- WORK TO COMPLETE:
Print all of the data exactly as written.

- DATASET CONTENT:
##########

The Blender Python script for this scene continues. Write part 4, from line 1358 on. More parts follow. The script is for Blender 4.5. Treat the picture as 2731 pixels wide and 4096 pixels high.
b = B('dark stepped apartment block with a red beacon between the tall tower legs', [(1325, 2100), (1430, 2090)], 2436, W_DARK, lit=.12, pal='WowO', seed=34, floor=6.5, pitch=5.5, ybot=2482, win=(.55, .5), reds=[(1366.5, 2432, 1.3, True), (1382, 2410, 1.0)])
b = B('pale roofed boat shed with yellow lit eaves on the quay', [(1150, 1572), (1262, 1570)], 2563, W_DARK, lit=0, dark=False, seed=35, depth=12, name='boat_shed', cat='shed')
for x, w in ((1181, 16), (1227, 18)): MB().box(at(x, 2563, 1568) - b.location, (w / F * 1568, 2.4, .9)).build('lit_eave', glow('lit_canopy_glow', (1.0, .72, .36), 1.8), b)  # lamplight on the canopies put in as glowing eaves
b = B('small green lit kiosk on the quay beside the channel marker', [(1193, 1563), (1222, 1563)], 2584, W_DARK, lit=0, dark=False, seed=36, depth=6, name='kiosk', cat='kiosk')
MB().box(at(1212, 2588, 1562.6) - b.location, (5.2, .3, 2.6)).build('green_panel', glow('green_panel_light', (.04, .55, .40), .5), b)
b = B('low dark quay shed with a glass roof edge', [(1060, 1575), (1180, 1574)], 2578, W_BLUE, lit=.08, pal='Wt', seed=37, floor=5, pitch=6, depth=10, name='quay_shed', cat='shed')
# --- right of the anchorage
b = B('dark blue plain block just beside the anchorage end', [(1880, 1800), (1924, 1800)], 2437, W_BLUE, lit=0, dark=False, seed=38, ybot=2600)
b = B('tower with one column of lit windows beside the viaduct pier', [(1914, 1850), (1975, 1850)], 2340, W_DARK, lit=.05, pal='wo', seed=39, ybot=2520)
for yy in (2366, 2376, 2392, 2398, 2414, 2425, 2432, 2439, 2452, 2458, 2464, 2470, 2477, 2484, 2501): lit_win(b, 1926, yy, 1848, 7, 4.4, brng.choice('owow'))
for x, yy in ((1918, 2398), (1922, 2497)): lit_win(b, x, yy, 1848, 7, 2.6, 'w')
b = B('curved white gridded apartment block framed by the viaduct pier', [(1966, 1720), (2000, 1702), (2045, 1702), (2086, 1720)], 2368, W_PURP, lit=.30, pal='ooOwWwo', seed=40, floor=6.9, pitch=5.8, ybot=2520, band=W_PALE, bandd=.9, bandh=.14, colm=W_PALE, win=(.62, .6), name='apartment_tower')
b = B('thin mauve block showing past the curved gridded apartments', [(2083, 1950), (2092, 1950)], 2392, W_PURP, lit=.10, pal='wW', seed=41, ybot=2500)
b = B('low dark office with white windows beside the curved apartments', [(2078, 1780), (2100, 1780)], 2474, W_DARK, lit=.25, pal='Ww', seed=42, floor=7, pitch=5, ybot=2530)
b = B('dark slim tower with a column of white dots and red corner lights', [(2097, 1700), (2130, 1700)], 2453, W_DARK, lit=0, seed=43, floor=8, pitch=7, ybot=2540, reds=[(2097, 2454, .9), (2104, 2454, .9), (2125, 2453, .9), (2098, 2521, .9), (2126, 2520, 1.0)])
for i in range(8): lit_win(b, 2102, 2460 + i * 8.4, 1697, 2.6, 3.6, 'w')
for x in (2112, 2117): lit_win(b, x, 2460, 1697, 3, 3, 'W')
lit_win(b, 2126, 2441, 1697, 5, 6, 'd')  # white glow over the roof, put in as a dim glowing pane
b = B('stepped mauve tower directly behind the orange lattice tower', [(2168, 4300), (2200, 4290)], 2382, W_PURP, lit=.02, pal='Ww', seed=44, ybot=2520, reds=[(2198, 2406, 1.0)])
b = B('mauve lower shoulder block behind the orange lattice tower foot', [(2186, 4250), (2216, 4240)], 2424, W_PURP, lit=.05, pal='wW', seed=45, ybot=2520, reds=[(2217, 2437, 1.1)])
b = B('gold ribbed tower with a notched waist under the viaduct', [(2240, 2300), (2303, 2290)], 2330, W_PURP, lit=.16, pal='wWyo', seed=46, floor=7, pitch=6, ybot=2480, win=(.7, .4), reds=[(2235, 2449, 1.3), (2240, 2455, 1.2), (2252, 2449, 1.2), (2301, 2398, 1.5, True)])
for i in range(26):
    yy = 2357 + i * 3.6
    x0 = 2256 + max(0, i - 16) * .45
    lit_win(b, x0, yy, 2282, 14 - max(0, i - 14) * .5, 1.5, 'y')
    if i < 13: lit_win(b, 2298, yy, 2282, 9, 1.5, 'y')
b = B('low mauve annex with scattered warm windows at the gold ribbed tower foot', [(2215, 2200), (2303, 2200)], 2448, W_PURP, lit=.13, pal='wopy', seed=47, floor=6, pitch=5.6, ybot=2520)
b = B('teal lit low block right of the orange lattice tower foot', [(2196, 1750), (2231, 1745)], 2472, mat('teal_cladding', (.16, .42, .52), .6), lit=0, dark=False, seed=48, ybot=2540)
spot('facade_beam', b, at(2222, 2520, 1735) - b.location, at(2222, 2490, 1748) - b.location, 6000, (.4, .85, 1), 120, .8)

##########

- SOLUTION FOR THIS PROBLEM:
The Blender Python script for this scene continues. Write part 4, from line 1358 on. More parts follow. The script is for Blender 4.5. Treat the picture as 2731 pixels wide and 4096 pixels high.
b = B('dark stepped apartment block with a red beacon between the tall tower legs', [(1325, 2100), (1430, 2090)], 2436, W_DARK, lit=.12, pal='WowO', seed=34, floor=6.5, pitch=5.5, ybot=2482, win=(.55, .5), reds=[(1366.5, 2432, 1.3, True), (1382, 2410, 1.0)])
b = B('pale roofed boat shed with yellow lit eaves on the quay', [(1150, 1572), (1262, 1570)], 2563, W_DARK, lit=0, dark=False, seed=35, depth=12, name='boat_shed', cat='shed')
for x, w in ((1181, 16), (1227, 18)): MB().box(at(x, 2563, 1568) - b.location, (w / F * 1568, 2.4, .9)).build('lit_eave', glow('lit_canopy_glow', (1.0, .72, .36), 1.8), b)  # lamplight on the canopies put in as glowing eaves
b = B('small green lit kiosk on the quay beside the channel marker', [(1193, 1563), (1222, 1563)], 2584, W_DARK, lit=0, dark=False, seed=36, depth=6, name='kiosk', cat='kiosk')
MB().box(at(1212, 2588, 1562.6) - b.location, (5.2, .3, 2.6)).build('green_panel', glow('green_panel_light', (.04, .55, .40), .5), b)
b = B('low dark quay shed with a glass roof edge', [(1060, 1575), (1180, 1574)], 2578, W_BLUE, lit=.08, pal='Wt', seed=37, floor=5, pitch=6, depth=10, name='quay_shed', cat='shed')
# --- right of the anchorage
b = B('dark blue plain block just beside the anchorage end', [(1880, 1800), (1924, 1800)], 2437, W_BLUE, lit=0, dark=False, seed=38, ybot=2600)
b = B('tower with one column of lit windows beside the viaduct pier', [(1914, 1850), (1975, 1850)], 2340, W_DARK, lit=.05, pal='wo', seed=39, ybot=2520)
for yy in (2366, 2376, 2392, 2398, 2414, 2425, 2432, 2439, 2452, 2458, 2464, 2470, 2477, 2484, 2501): lit_win(b, 1926, yy, 1848, 7, 4.4, brng.choice('owow'))
for x, yy in ((1918, 2398), (1922, 2497)): lit_win(b, x, yy, 1848, 7, 2.6, 'w')
b = B('curved white gridded apartment block framed by the viaduct pier', [(1966, 1720), (2000, 1702), (2045, 1702), (2086, 1720)], 2368, W_PURP, lit=.30, pal='ooOwWwo', seed=40, floor=6.9, pitch=5.8, ybot=2520, band=W_PALE, bandd=.9, bandh=.14, colm=W_PALE, win=(.62, .6), name='apartment_tower')
b = B('thin mauve block showing past the curved gridded apartments', [(2083, 1950), (2092, 1950)], 2392, W_PURP, lit=.10, pal='wW', seed=41, ybot=2500)
b = B('low dark office with white windows beside the curved apartments', [(2078, 1780), (2100, 1780)], 2474, W_DARK, lit=.25, pal='Ww', seed=42, floor=7, pitch=5, ybot=2530)
b = B('dark slim tower with a column of white dots and red corner lights', [(2097, 1700), (2130, 1700)], 2453, W_DARK, lit=0, seed=43, floor=8, pitch=7, ybot=2540, reds=[(2097, 2454, .9), (2104, 2454, .9), (2125, 2453, .9), (2098, 2521, .9), (2126, 2520, 1.0)])
for i in range(8): lit_win(b, 2102, 2460 + i * 8.4, 1697, 2.6, 3.6, 'w')
for x in (2112, 2117): lit_win(b, x, 2460, 1697, 3, 3, 'W')
lit_win(b, 2126, 2441, 1697, 5, 6, 'd')  # white glow over the roof, put in as a dim glowing pane
b = B('stepped mauve tower directly behind the orange lattice tower', [(2168, 4300), (2200, 4290)], 2382, W_PURP, lit=.02, pal='Ww', seed=44, ybot=2520, reds=[(2198, 2406, 1.0)])
b = B('mauve lower shoulder block behind the orange lattice tower foot', [(2186, 4250), (2216, 4240)], 2424, W_PURP, lit=.05, pal='wW', seed=45, ybot=2520, reds=[(2217, 2437, 1.1)])
b = B('gold ribbed tower with a notched waist under the viaduct', [(2240, 2300), (2303, 2290)], 2330, W_PURP, lit=.16, pal='wWyo', seed=46, floor=7, pitch=6, ybot=2480, win=(.7, .4), reds=[(2235, 2449, 1.3), (2240, 2455, 1.2), (2252, 2449, 1.2), (2301, 2398, 1.5, True)])
for i in range(26):
    yy = 2357 + i * 3.6
    x0 = 2256 + max(0, i - 16) * .45
    lit_win(b, x0, yy, 2282, 14 - max(0, i - 14) * .5, 1.5, 'y')
    if i < 13: lit_win(b, 2298, yy, 2282, 9, 1.5, 'y')
b = B('low mauve annex with scattered warm windows at the gold ribbed tower foot', [(2215, 2200), (2303, 2200)], 2448, W_PURP, lit=.13, pal='wopy', seed=47, floor=6, pitch=5.6, ybot=2520)
b = B('teal lit low block right of the orange lattice tower foot', [(2196, 1750), (2231, 1745)], 2472, mat('teal_cladding', (.16, .42, .52), .6), lit=0, dark=False, seed=48, ybot=2540)
spot('facade_beam', b, at(2222, 2520, 1735) - b.location, at(2222, 2490, 1748) - b.location, 6000, (.4, .85, 1), 120, .8)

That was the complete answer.